I played for one hour Sunday morning and stuck to my limit. I actually won $875 but I did not tell her. I told her I won enough to get free breakfast. Gave her some, and gave kids arcade money.

She played for 4 hours later on Sunday. She told me she lost $500. Then Monday, she told me she withdrew $800 but lost $500. I don’t see any of the $300, and I have left over cash to cover my allowance this week.

I also kept my December bonus which was not direct deposit. I have over $2k in cash in my sock drawer now.

I plan to e-bay whatever “new junk” I see in the garage. Liquify all the clutter. I should generate at least another $3k from all of those. But I need to start separating bank accounts–I just did not have time to do my errands during my vacation last week.

so bold and sassy said:

Have you ever sat down and discussed with your wife how you feel about money? Money is the power center in the family. You are already beginning to “hide” money from your wife. I understand you think she spends too much. Just before I got the speech my H was calling “our” bank account “his money.” It was pretty scary!

It seems there are several things which cause a woman to overspend: codependency in a woman will make them spend to “feel good,” depression or unhappy feelings will make a woman spend more too in order to “feel good,” and if the woman is not getting enough emotional support – she will also spend too much.

I have no idea why your wife spends too much, but it might help to understand why she does this. When my husband mentioned his mlc reasons for being upset with me, he NEVER mentioned money, but I suspected it was there somewhere in his mind.

I decided I wanted to look at this issue in myself because I felt I was guilty of overspending.

Before my husband’s hit mlc, I was spending money, but I make my own money (80+K) and I paid 1/2 the bills and bought generously for my 3 “step”daughters whom I raised along with my husband, and I love with all of my heart as my own. What action do you think would make you stop resenting your wife? I thought I was contributing financially, but from what you are saying, I wonder how many men think this way?
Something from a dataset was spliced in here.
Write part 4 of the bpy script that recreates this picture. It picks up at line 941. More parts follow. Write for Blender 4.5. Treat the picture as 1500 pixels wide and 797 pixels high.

I wonder why men do not talk to their wives about this feeling of financial inequality in the home. I also am bothered by the idea that men do not value their wive’s contribution by cooking, cleaning, and working at the same time?? I appreciate your feeling of entitlement, but can you also see that your wife feels entitled in her way as well.

Perhaps when a left behind spouse becomes exposed to the roller coaster of mlc, he/she will no longer sacrifice for their spouse. I know I put my husband and my family first all of the time while we were married, and I find myself looking at decisions nowadays from the perspective that I will not “hurt” myself financially or emotionally for someone else.

Maybe you could pick 2 or three financial points and write them down and have your wife do the same. That approach might allow you to get those feelings out and away from stuffing them and resenting one another.

I was plunged into debt by my husband’s abrupt departure 3 years ago. I sold a fully loaded high end Volvo and bought a Saturn Ion red Sports Coupe with a black interior. I lost the leather interior, the oh so wonderful seat heaters, and many other features when I downsized. I had to “blend” the old and new loans and it took the past 2 years to pay off the Volvo that I no longer even owned. I am breathing a sigh of relief that my payments are now paying off the loan on the Ion.

So help me to understand – exactly what does a wife have to do to prompt you men to open up and talk to us honestly and to stop resenting us?? I would sincerely love to understand how to open a dialogue on this.